Factor Four is not simplistic. It fully recognises the obstacles that have held back the revolution in resource efficiency. Economists have fixed ideas - against the evidence - that saving energy and reducing pollution will always involve net costs. Discriminatory regulations often penalize resource saving over resource wasting. Architects are paid more, the more their building costs. Utility companies earn more, the more energy consumers waste.
So it is incisive in its recommendations. Incentives should be reversed: architects, utility companies and so on should be paid more the more they reduce costs and resource use. The regulatory playing field should be levelled between green approaches and old-style wasteful ways of doing things. Tax systems should be changed to penalize bads, not goods.
Another of the book's virtues is that it shows how the new technologies and approaches can save money, make money, and offer profit opportunities for business folk ready to exploit them.
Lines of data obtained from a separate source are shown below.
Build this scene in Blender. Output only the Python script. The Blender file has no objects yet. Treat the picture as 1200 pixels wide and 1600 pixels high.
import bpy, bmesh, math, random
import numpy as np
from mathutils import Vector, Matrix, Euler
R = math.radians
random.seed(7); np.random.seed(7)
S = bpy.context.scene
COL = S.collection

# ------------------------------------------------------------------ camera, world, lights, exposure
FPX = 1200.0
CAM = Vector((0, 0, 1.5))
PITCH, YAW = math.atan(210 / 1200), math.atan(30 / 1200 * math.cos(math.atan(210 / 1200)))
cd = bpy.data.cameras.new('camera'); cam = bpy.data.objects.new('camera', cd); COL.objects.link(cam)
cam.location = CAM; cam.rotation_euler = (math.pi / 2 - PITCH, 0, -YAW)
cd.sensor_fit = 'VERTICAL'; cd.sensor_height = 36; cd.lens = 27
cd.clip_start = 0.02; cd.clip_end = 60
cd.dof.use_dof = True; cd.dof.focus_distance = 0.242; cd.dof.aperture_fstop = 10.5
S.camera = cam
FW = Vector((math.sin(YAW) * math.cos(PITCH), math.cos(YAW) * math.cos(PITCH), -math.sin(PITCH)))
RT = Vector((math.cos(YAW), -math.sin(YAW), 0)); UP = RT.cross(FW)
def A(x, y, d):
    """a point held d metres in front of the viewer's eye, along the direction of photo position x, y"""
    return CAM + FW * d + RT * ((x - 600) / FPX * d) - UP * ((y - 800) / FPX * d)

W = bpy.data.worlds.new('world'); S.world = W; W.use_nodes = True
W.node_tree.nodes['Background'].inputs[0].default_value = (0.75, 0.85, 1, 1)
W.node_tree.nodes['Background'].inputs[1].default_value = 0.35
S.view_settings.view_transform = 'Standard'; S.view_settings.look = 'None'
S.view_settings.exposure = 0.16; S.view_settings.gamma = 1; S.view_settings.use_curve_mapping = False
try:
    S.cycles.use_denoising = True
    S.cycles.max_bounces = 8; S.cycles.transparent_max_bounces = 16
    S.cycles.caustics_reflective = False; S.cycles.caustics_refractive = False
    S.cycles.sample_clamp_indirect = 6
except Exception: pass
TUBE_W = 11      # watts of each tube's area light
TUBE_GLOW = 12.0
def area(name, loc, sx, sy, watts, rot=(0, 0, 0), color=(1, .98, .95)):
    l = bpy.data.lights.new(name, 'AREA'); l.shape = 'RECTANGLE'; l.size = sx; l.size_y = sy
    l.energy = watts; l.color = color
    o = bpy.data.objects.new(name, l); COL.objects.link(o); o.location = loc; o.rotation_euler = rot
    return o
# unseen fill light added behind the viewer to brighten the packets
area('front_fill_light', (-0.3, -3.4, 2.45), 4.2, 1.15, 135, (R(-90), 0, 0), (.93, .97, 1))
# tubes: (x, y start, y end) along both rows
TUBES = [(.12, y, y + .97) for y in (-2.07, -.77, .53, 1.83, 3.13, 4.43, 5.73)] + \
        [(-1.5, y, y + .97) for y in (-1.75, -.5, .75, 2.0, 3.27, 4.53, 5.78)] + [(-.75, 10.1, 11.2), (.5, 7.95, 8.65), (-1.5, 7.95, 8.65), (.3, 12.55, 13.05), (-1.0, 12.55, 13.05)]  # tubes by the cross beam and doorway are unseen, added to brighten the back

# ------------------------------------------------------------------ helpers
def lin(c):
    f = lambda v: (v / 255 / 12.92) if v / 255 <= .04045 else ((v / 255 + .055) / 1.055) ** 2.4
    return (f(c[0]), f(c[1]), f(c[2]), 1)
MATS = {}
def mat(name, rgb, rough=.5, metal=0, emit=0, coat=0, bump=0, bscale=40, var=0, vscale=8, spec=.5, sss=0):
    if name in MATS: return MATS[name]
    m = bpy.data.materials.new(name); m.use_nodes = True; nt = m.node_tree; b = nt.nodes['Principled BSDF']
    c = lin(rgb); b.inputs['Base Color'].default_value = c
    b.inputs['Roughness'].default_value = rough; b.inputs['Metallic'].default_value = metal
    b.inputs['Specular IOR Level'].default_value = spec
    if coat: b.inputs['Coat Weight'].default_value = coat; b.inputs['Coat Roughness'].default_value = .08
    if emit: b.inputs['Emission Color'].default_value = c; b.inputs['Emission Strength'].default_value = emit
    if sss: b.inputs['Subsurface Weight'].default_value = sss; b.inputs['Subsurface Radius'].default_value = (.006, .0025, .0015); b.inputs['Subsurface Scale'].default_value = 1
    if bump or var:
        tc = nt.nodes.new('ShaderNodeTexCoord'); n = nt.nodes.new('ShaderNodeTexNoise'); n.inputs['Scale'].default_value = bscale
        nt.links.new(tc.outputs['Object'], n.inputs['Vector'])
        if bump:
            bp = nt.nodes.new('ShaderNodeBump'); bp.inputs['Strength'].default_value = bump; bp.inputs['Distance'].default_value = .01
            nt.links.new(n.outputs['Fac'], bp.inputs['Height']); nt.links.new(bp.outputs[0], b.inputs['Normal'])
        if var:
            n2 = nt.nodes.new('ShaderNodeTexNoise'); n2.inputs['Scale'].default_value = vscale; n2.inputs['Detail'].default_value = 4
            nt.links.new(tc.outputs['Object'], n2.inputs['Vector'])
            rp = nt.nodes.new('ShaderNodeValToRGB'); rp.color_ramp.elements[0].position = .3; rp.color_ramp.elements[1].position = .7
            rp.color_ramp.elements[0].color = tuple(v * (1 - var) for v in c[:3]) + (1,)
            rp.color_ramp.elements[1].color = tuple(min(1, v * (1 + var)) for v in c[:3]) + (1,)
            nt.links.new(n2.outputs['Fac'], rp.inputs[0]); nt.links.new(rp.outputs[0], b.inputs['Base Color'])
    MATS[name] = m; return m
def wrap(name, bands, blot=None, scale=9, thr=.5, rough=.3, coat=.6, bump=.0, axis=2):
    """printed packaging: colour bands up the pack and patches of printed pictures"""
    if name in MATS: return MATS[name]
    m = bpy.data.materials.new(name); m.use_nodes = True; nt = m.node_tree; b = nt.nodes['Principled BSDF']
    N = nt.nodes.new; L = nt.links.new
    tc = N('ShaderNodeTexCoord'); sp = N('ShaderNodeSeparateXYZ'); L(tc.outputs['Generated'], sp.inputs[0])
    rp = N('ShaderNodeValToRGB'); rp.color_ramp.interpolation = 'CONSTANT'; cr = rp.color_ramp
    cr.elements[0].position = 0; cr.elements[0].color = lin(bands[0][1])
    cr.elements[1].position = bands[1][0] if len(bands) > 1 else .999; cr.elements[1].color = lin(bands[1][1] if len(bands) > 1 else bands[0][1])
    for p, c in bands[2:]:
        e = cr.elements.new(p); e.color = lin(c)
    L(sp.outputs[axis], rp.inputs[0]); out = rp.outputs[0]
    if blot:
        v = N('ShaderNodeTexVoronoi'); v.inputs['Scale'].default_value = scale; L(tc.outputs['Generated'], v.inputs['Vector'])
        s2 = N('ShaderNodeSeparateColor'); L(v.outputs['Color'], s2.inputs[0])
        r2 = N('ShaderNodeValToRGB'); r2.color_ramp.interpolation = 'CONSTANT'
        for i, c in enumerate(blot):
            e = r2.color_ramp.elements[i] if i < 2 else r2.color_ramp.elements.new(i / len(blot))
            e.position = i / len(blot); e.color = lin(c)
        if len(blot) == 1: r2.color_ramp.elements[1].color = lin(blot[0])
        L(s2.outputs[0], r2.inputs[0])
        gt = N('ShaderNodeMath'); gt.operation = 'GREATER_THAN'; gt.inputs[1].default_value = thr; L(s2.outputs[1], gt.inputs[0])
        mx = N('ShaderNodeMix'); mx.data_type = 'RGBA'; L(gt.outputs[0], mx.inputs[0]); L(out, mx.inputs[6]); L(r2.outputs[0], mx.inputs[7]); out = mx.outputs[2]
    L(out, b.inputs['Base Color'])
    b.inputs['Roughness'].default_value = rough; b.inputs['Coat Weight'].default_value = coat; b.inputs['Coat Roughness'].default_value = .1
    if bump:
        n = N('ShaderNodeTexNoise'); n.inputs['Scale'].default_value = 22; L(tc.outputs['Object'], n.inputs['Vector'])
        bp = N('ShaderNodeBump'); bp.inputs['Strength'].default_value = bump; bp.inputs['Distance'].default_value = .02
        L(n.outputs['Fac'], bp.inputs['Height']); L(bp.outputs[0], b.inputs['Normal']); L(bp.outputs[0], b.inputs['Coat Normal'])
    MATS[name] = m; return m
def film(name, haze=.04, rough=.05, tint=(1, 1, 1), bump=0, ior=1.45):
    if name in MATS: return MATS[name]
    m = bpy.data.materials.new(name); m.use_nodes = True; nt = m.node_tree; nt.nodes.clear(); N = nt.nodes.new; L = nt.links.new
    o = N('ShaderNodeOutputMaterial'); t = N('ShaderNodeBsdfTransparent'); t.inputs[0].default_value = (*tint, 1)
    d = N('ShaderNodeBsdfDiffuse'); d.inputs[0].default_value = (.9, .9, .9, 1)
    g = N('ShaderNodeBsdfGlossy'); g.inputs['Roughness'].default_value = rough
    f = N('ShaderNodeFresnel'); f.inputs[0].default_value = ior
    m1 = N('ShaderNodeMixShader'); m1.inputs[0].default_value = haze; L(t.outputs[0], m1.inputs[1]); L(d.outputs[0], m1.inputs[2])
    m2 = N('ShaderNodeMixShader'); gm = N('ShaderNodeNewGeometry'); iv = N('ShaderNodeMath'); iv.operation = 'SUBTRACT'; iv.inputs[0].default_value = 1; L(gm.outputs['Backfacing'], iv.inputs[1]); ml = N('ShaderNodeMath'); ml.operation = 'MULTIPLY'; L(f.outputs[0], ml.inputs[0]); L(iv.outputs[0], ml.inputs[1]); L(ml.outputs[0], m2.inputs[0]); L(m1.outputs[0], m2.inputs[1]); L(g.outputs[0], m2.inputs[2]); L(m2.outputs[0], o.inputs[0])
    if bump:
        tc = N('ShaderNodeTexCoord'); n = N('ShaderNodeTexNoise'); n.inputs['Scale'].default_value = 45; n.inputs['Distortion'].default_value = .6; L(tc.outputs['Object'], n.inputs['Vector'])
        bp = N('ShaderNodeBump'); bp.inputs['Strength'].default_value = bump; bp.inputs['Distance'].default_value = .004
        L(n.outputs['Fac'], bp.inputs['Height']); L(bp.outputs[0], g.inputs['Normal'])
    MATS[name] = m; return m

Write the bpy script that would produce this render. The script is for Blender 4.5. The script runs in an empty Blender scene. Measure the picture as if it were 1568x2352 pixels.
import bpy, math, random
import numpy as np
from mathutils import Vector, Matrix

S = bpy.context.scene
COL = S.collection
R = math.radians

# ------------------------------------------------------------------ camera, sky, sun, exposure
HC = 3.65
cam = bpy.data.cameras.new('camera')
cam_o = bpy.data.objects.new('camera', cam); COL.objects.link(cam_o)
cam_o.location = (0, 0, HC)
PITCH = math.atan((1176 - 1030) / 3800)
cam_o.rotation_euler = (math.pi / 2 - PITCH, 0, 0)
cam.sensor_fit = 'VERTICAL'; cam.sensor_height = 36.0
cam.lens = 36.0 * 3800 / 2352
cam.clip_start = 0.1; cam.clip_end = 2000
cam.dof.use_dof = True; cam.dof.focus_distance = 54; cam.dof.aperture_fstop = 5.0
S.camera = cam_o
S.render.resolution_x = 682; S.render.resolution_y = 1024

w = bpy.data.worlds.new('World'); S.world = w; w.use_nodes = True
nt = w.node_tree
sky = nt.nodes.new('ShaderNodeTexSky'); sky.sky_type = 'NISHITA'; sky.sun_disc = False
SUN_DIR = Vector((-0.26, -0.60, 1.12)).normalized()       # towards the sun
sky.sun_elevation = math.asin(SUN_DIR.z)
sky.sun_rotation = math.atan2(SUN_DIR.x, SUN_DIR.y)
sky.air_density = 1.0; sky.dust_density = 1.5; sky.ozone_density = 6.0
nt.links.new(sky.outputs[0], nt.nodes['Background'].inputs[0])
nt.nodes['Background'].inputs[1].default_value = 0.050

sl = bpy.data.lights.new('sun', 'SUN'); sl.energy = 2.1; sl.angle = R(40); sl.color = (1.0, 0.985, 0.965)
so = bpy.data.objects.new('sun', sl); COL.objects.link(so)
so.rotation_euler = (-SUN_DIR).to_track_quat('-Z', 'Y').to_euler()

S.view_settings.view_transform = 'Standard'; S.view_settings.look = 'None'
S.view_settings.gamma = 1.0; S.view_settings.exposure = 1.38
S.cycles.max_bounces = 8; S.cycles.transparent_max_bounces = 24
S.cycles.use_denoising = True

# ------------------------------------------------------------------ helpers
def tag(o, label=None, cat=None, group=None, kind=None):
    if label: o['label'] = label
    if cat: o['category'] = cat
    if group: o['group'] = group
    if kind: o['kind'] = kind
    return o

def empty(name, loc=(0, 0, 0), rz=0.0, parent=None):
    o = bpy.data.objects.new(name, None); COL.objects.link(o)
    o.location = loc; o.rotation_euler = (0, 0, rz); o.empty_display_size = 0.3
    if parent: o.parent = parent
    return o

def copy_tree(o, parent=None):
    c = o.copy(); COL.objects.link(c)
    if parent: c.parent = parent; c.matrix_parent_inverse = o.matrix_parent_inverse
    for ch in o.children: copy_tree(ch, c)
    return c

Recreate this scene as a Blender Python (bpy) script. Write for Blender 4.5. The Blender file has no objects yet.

It offers win-win solutions that make life better for people and the planet at the same time.
Factor Four is well-documented, punchy and clearly written, often brilliantly incisive, full of information and original proposals. It is a must for the desks of all policy-makers, businessmen, architects, planners and government ministers throughout the world.
Reviewer: Paul Harrison
Paul Harrison is author of Inside The Third World and The Third Revolution, both Penguin, and a Contributing Editor of People & the Planet.